:: Records supplied ::
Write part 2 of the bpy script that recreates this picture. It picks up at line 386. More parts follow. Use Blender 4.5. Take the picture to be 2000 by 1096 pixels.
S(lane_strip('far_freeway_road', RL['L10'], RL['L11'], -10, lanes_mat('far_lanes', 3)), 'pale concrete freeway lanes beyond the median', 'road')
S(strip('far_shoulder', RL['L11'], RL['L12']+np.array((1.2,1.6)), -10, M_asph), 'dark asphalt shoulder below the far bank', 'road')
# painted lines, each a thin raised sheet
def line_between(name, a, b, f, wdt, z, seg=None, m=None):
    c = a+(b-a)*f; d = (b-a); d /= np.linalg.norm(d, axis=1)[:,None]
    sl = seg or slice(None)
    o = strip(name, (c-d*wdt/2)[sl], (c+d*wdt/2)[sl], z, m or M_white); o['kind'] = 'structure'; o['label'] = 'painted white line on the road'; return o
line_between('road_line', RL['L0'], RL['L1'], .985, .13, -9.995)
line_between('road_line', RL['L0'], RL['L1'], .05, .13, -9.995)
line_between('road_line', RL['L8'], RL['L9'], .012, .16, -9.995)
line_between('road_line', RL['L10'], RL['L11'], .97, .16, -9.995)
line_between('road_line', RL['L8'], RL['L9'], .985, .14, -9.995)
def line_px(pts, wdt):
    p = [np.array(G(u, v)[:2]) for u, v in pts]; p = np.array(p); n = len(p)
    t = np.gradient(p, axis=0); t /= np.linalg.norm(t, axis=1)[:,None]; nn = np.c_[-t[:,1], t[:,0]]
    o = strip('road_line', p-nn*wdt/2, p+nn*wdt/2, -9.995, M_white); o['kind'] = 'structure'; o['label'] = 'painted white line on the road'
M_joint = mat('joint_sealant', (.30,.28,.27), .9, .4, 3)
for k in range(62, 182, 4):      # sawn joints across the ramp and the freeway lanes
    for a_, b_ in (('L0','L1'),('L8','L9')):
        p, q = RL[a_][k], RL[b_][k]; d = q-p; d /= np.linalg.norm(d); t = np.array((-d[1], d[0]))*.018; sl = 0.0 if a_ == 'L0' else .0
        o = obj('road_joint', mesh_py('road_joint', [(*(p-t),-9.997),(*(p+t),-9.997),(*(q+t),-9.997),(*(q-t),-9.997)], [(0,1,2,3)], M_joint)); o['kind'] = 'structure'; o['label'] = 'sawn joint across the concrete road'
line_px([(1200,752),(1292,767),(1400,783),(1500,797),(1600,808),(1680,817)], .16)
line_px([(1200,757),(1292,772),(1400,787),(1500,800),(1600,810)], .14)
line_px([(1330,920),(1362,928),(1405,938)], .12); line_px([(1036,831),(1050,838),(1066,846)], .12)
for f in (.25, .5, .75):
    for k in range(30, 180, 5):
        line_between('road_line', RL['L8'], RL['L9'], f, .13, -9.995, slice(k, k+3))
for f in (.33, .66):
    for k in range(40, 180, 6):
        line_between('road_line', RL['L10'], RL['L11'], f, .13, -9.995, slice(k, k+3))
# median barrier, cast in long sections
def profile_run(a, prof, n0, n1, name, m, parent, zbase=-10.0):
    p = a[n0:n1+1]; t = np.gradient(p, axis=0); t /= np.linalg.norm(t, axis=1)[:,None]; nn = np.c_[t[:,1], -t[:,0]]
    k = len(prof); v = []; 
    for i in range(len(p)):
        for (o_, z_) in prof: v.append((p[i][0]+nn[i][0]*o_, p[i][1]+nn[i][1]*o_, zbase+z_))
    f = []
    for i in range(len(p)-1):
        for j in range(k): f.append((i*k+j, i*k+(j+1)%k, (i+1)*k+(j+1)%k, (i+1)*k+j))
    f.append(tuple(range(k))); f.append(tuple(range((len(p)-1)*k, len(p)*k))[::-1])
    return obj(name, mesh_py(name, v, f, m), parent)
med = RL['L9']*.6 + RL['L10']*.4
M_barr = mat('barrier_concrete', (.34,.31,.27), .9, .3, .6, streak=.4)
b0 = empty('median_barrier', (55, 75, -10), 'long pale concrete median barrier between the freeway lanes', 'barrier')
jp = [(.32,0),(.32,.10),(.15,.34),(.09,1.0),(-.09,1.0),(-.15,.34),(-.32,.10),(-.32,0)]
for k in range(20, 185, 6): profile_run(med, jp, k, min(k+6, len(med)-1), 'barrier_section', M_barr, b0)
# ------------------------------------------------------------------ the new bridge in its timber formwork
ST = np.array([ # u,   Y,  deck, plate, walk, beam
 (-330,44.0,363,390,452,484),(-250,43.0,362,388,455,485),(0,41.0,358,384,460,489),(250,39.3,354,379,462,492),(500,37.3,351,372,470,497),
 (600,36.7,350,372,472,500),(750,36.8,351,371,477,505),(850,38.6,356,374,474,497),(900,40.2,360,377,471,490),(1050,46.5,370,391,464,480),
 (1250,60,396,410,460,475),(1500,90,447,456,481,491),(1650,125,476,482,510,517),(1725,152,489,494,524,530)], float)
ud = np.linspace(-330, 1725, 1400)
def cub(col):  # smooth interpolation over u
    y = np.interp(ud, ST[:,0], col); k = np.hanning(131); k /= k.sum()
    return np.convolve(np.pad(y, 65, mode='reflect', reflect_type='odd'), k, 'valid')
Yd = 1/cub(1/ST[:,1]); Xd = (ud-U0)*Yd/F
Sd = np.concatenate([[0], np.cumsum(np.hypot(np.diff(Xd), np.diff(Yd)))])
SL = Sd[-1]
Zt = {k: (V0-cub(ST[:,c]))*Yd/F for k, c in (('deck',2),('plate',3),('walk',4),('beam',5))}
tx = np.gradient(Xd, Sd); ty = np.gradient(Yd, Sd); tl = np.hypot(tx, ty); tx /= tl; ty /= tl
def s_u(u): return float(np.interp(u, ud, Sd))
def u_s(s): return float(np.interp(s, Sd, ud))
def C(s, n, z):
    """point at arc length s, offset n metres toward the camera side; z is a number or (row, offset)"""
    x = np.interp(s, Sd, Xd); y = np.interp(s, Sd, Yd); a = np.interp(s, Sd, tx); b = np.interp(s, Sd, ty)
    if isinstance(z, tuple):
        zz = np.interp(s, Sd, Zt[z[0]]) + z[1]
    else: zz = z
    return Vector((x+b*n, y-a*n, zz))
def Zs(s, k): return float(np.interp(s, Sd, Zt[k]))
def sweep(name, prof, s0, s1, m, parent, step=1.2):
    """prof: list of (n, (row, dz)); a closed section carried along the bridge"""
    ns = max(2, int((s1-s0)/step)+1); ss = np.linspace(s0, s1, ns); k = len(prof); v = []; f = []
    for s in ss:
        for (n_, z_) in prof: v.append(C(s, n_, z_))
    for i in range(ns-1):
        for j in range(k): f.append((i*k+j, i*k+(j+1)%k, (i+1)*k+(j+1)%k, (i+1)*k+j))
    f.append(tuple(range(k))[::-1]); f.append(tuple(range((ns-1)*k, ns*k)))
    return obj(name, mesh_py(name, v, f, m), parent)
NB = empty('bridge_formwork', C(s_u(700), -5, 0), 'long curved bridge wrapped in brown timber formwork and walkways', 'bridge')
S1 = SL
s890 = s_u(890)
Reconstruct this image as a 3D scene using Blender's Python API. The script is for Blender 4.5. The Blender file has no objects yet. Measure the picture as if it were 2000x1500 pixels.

:: Stated goal ::
Give back all the records exactly as they stand.

:: Finished task ::
Write part 2 of the bpy script that recreates this picture. It picks up at line 386. More parts follow. Use Blender 4.5. Take the picture to be 2000 by 1096 pixels.
S(lane_strip('far_freeway_road', RL['L10'], RL['L11'], -10, lanes_mat('far_lanes', 3)), 'pale concrete freeway lanes beyond the median', 'road')
S(strip('far_shoulder', RL['L11'], RL['L12']+np.array((1.2,1.6)), -10, M_asph), 'dark asphalt shoulder below the far bank', 'road')
# painted lines, each a thin raised sheet
def line_between(name, a, b, f, wdt, z, seg=None, m=None):
    c = a+(b-a)*f; d = (b-a); d /= np.linalg.norm(d, axis=1)[:,None]
    sl = seg or slice(None)
    o = strip(name, (c-d*wdt/2)[sl], (c+d*wdt/2)[sl], z, m or M_white); o['kind'] = 'structure'; o['label'] = 'painted white line on the road'; return o
line_between('road_line', RL['L0'], RL['L1'], .985, .13, -9.995)
line_between('road_line', RL['L0'], RL['L1'], .05, .13, -9.995)
line_between('road_line', RL['L8'], RL['L9'], .012, .16, -9.995)
line_between('road_line', RL['L10'], RL['L11'], .97, .16, -9.995)
line_between('road_line', RL['L8'], RL['L9'], .985, .14, -9.995)
def line_px(pts, wdt):
    p = [np.array(G(u, v)[:2]) for u, v in pts]; p = np.array(p); n = len(p)
    t = np.gradient(p, axis=0); t /= np.linalg.norm(t, axis=1)[:,None]; nn = np.c_[-t[:,1], t[:,0]]
    o = strip('road_line', p-nn*wdt/2, p+nn*wdt/2, -9.995, M_white); o['kind'] = 'structure'; o['label'] = 'painted white line on the road'
M_joint = mat('joint_sealant', (.30,.28,.27), .9, .4, 3)
for k in range(62, 182, 4):      # sawn joints across the ramp and the freeway lanes
    for a_, b_ in (('L0','L1'),('L8','L9')):
        p, q = RL[a_][k], RL[b_][k]; d = q-p; d /= np.linalg.norm(d); t = np.array((-d[1], d[0]))*.018; sl = 0.0 if a_ == 'L0' else .0
        o = obj('road_joint', mesh_py('road_joint', [(*(p-t),-9.997),(*(p+t),-9.997),(*(q+t),-9.997),(*(q-t),-9.997)], [(0,1,2,3)], M_joint)); o['kind'] = 'structure'; o['label'] = 'sawn joint across the concrete road'
line_px([(1200,752),(1292,767),(1400,783),(1500,797),(1600,808),(1680,817)], .16)
line_px([(1200,757),(1292,772),(1400,787),(1500,800),(1600,810)], .14)
line_px([(1330,920),(1362,928),(1405,938)], .12); line_px([(1036,831),(1050,838),(1066,846)], .12)
for f in (.25, .5, .75):
    for k in range(30, 180, 5):
        line_between('road_line', RL['L8'], RL['L9'], f, .13, -9.995, slice(k, k+3))
for f in (.33, .66):
    for k in range(40, 180, 6):
        line_between('road_line', RL['L10'], RL['L11'], f, .13, -9.995, slice(k, k+3))
# median barrier, cast in long sections
def profile_run(a, prof, n0, n1, name, m, parent, zbase=-10.0):
    p = a[n0:n1+1]; t = np.gradient(p, axis=0); t /= np.linalg.norm(t, axis=1)[:,None]; nn = np.c_[t[:,1], -t[:,0]]
    k = len(prof); v = []; 
    for i in range(len(p)):
        for (o_, z_) in prof: v.append((p[i][0]+nn[i][0]*o_, p[i][1]+nn[i][1]*o_, zbase+z_))
    f = []
    for i in range(len(p)-1):
        for j in range(k): f.append((i*k+j, i*k+(j+1)%k, (i+1)*k+(j+1)%k, (i+1)*k+j))
    f.append(tuple(range(k))); f.append(tuple(range((len(p)-1)*k, len(p)*k))[::-1])
    return obj(name, mesh_py(name, v, f, m), parent)
med = RL['L9']*.6 + RL['L10']*.4
M_barr = mat('barrier_concrete', (.34,.31,.27), .9, .3, .6, streak=.4)
b0 = empty('median_barrier', (55, 75, -10), 'long pale concrete median barrier between the freeway lanes', 'barrier')
jp = [(.32,0),(.32,.10),(.15,.34),(.09,1.0),(-.09,1.0),(-.15,.34),(-.32,.10),(-.32,0)]
for k in range(20, 185, 6): profile_run(med, jp, k, min(k+6, len(med)-1), 'barrier_section', M_barr, b0)
# ------------------------------------------------------------------ the new bridge in its timber formwork
ST = np.array([ # u,   Y,  deck, plate, walk, beam
 (-330,44.0,363,390,452,484),(-250,43.0,362,388,455,485),(0,41.0,358,384,460,489),(250,39.3,354,379,462,492),(500,37.3,351,372,470,497),
 (600,36.7,350,372,472,500),(750,36.8,351,371,477,505),(850,38.6,356,374,474,497),(900,40.2,360,377,471,490),(1050,46.5,370,391,464,480),
 (1250,60,396,410,460,475),(1500,90,447,456,481,491),(1650,125,476,482,510,517),(1725,152,489,494,524,530)], float)
ud = np.linspace(-330, 1725, 1400)
def cub(col):  # smooth interpolation over u
    y = np.interp(ud, ST[:,0], col); k = np.hanning(131); k /= k.sum()
    return np.convolve(np.pad(y, 65, mode='reflect', reflect_type='odd'), k, 'valid')
Yd = 1/cub(1/ST[:,1]); Xd = (ud-U0)*Yd/F
Sd = np.concatenate([[0], np.cumsum(np.hypot(np.diff(Xd), np.diff(Yd)))])
SL = Sd[-1]
Zt = {k: (V0-cub(ST[:,c]))*Yd/F for k, c in (('deck',2),('plate',3),('walk',4),('beam',5))}
tx = np.gradient(Xd, Sd); ty = np.gradient(Yd, Sd); tl = np.hypot(tx, ty); tx /= tl; ty /= tl
def s_u(u): return float(np.interp(u, ud, Sd))
def u_s(s): return float(np.interp(s, Sd, ud))
def C(s, n, z):
    """point at arc length s, offset n metres toward the camera side; z is a number or (row, offset)"""
    x = np.interp(s, Sd, Xd); y = np.interp(s, Sd, Yd); a = np.interp(s, Sd, tx); b = np.interp(s, Sd, ty)
    if isinstance(z, tuple):
        zz = np.interp(s, Sd, Zt[z[0]]) + z[1]
    else: zz = z
    return Vector((x+b*n, y-a*n, zz))
def Zs(s, k): return float(np.interp(s, Sd, Zt[k]))
def sweep(name, prof, s0, s1, m, parent, step=1.2):
    """prof: list of (n, (row, dz)); a closed section carried along the bridge"""
    ns = max(2, int((s1-s0)/step)+1); ss = np.linspace(s0, s1, ns); k = len(prof); v = []; f = []
    for s in ss:
        for (n_, z_) in prof: v.append(C(s, n_, z_))
    for i in range(ns-1):
        for j in range(k): f.append((i*k+j, i*k+(j+1)%k, (i+1)*k+(j+1)%k, (i+1)*k+j))
    f.append(tuple(range(k))[::-1]); f.append(tuple(range((ns-1)*k, ns*k)))
    return obj(name, mesh_py(name, v, f, m), parent)
NB = empty('bridge_formwork', C(s_u(700), -5, 0), 'long curved bridge wrapped in brown timber formwork and walkways', 'bridge')
S1 = SL
s890 = s_u(890)
Reconstruct this image as a 3D scene using Blender's Python API. The script is for Blender 4.5. The Blender file has no objects yet. Measure the picture as if it were 2000x1500 pixels.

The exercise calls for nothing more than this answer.